* Instructions for the task: Give the count of lines containing the string "part", with no other output.

* Data for the task:
-*-

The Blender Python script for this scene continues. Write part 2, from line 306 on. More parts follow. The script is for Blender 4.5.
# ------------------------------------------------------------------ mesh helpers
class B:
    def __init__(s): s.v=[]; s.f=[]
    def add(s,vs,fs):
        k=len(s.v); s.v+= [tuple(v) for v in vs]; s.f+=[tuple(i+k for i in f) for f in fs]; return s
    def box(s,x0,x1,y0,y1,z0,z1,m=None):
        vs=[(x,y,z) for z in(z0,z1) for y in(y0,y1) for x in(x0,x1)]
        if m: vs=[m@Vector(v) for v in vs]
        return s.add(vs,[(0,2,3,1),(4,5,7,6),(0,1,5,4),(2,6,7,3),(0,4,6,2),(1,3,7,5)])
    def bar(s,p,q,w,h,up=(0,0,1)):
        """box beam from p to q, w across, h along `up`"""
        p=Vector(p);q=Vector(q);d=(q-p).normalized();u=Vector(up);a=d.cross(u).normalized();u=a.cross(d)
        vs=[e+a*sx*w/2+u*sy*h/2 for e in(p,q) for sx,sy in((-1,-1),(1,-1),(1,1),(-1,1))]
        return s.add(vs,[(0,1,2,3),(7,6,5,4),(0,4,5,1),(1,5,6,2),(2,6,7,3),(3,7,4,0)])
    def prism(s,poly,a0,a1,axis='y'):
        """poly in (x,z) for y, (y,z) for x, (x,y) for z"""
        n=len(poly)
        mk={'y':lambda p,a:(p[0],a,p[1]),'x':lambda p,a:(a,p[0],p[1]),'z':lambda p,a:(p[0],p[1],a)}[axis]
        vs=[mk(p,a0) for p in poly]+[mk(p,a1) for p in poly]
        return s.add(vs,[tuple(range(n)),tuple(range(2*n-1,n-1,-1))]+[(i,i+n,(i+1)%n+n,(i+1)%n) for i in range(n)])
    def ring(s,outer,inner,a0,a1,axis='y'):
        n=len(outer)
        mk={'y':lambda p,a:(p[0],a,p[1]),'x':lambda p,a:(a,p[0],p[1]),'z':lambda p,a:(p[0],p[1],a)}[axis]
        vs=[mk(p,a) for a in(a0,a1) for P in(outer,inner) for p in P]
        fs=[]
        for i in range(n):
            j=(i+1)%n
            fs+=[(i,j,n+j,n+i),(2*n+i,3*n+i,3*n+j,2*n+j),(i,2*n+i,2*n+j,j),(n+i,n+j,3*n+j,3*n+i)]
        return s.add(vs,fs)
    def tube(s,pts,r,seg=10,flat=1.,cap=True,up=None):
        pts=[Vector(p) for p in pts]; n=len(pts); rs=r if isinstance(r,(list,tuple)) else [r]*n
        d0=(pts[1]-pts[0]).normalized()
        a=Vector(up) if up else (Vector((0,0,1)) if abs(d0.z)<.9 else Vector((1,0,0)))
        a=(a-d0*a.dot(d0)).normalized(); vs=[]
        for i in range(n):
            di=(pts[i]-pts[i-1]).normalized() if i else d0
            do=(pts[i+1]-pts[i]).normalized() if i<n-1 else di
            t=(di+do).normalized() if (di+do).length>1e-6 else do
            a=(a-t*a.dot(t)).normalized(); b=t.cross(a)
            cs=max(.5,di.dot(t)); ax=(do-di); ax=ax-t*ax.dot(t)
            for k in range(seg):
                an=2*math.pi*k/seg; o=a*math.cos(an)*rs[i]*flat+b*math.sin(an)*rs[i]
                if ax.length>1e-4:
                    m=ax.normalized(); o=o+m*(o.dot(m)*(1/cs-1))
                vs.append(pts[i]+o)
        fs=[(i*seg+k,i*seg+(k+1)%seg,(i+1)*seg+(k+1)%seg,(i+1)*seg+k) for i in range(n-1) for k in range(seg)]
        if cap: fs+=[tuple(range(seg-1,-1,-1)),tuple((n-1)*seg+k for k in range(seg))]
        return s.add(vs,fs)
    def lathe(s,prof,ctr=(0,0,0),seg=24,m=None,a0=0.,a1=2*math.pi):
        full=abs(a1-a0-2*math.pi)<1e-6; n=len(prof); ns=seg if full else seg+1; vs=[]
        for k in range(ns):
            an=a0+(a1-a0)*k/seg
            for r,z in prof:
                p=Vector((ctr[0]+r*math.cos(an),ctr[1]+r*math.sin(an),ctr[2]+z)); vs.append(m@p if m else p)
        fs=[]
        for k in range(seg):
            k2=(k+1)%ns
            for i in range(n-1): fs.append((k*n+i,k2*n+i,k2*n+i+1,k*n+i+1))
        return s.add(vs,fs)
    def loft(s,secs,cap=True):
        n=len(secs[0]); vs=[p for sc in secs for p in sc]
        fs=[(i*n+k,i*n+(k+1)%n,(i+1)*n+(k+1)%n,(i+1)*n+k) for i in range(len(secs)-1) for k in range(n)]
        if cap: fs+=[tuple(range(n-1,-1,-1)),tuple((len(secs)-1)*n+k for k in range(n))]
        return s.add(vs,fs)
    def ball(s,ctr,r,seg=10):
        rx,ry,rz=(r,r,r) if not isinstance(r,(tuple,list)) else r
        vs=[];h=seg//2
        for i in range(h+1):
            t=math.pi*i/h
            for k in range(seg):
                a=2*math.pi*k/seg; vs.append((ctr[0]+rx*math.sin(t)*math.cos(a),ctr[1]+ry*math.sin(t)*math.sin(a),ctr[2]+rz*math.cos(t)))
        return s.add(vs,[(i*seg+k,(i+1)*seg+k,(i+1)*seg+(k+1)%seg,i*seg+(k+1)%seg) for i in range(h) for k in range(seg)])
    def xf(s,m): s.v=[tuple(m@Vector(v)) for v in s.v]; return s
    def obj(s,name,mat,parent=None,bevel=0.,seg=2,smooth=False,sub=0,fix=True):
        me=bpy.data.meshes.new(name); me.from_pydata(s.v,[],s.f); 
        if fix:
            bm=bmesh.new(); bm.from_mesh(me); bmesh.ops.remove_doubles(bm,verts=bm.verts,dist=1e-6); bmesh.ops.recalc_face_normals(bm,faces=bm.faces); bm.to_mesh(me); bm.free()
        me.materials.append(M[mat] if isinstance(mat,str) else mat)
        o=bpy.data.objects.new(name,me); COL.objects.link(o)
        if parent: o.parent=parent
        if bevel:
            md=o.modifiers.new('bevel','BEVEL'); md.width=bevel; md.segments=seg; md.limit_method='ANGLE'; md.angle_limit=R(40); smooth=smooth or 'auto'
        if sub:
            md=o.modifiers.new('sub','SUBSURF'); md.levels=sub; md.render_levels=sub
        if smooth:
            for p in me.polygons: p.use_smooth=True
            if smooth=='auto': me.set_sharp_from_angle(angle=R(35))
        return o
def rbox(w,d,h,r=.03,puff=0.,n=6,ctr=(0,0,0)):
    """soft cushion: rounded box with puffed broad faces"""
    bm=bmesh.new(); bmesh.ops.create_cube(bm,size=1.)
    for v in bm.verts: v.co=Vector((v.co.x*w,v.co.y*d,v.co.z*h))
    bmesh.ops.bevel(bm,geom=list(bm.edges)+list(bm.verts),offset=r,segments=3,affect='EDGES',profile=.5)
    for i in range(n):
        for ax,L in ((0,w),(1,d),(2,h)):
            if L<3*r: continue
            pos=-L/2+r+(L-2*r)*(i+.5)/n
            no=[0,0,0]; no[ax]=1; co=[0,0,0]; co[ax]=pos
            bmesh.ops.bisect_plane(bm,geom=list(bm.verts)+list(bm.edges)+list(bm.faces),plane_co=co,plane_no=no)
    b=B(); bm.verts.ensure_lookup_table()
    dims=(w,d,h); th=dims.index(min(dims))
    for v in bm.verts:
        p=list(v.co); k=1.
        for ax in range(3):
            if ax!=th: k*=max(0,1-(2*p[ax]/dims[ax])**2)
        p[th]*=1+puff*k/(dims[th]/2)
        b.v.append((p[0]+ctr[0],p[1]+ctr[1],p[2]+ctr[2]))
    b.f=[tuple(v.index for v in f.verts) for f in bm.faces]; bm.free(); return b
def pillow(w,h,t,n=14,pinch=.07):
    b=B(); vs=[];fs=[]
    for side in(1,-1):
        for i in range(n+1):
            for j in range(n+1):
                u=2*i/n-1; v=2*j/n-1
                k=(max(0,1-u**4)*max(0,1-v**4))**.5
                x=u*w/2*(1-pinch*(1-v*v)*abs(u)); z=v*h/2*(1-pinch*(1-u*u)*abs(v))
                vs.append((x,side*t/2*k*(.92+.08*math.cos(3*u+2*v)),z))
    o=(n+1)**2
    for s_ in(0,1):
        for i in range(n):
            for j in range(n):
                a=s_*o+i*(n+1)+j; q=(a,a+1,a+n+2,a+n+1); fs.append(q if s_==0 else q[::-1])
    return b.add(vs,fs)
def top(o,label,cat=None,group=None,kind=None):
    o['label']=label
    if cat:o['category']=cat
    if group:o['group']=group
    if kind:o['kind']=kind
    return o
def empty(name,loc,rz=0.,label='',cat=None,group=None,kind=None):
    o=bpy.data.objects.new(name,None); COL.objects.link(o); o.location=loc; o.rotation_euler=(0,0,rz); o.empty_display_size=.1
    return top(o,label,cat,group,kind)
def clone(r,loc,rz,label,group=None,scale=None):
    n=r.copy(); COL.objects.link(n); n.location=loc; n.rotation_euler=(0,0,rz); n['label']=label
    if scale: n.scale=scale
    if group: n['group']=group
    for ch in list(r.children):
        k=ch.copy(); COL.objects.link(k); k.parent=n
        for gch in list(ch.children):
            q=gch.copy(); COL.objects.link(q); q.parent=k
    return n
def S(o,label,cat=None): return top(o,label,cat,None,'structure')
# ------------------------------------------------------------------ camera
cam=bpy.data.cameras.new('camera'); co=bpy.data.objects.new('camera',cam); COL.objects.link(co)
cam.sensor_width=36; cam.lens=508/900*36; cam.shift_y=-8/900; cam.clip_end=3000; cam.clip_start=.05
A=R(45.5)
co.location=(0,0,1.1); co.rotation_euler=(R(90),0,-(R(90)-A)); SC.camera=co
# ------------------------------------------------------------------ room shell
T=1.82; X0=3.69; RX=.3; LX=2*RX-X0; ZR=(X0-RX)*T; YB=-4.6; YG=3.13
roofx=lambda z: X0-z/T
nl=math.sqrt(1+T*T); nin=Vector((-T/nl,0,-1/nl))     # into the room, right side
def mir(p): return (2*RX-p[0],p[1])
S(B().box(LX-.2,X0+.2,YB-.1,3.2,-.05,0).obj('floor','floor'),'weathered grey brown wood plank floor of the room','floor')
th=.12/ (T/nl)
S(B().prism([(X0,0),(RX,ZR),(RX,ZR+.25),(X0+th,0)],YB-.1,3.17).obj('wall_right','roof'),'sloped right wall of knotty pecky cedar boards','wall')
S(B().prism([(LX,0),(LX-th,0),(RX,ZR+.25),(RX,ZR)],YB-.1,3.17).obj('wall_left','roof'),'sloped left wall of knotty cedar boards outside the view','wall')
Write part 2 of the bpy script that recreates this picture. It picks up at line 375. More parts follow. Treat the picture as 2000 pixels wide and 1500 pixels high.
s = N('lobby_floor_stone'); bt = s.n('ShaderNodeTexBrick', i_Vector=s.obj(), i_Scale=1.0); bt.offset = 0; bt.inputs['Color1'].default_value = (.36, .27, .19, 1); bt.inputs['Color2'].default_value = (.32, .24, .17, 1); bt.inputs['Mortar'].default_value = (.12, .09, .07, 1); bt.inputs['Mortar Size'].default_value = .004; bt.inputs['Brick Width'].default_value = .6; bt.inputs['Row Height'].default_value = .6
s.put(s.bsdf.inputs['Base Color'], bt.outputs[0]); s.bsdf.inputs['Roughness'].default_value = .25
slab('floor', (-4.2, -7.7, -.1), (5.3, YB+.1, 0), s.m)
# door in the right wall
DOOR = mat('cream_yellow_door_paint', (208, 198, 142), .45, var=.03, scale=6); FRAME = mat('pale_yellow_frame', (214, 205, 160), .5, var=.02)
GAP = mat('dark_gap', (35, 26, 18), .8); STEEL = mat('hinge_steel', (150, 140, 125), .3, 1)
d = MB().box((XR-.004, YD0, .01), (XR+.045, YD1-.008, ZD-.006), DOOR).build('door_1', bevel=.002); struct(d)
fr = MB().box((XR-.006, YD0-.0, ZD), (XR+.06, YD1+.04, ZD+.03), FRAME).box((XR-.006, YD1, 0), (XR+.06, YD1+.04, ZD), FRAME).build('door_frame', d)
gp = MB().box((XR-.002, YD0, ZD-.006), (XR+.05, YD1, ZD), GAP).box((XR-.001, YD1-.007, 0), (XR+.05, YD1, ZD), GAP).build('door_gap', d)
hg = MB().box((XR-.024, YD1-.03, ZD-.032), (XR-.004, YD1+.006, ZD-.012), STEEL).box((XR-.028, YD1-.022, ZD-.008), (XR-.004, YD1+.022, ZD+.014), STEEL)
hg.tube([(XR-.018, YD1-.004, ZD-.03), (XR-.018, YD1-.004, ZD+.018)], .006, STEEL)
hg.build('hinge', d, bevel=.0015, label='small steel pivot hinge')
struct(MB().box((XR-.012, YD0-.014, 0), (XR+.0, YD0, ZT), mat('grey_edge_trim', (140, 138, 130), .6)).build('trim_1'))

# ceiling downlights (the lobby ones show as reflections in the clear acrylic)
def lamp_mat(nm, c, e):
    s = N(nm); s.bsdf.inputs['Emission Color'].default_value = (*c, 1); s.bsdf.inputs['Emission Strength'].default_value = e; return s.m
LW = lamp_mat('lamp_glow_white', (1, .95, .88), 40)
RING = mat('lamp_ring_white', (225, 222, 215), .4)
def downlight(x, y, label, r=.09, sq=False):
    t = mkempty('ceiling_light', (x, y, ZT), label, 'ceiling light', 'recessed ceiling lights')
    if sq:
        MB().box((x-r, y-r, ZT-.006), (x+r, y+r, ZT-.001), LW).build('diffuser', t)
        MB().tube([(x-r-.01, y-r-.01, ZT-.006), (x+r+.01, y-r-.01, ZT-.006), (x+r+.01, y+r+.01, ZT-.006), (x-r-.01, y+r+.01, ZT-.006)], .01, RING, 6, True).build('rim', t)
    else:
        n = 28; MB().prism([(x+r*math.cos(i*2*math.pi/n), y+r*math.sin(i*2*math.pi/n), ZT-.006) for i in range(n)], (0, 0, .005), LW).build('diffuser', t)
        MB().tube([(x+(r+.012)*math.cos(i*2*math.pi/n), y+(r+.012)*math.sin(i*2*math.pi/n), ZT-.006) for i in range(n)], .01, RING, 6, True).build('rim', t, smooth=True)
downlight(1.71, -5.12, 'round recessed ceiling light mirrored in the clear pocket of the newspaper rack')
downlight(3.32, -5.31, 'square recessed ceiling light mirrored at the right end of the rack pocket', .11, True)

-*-

* Result of the exercise: 2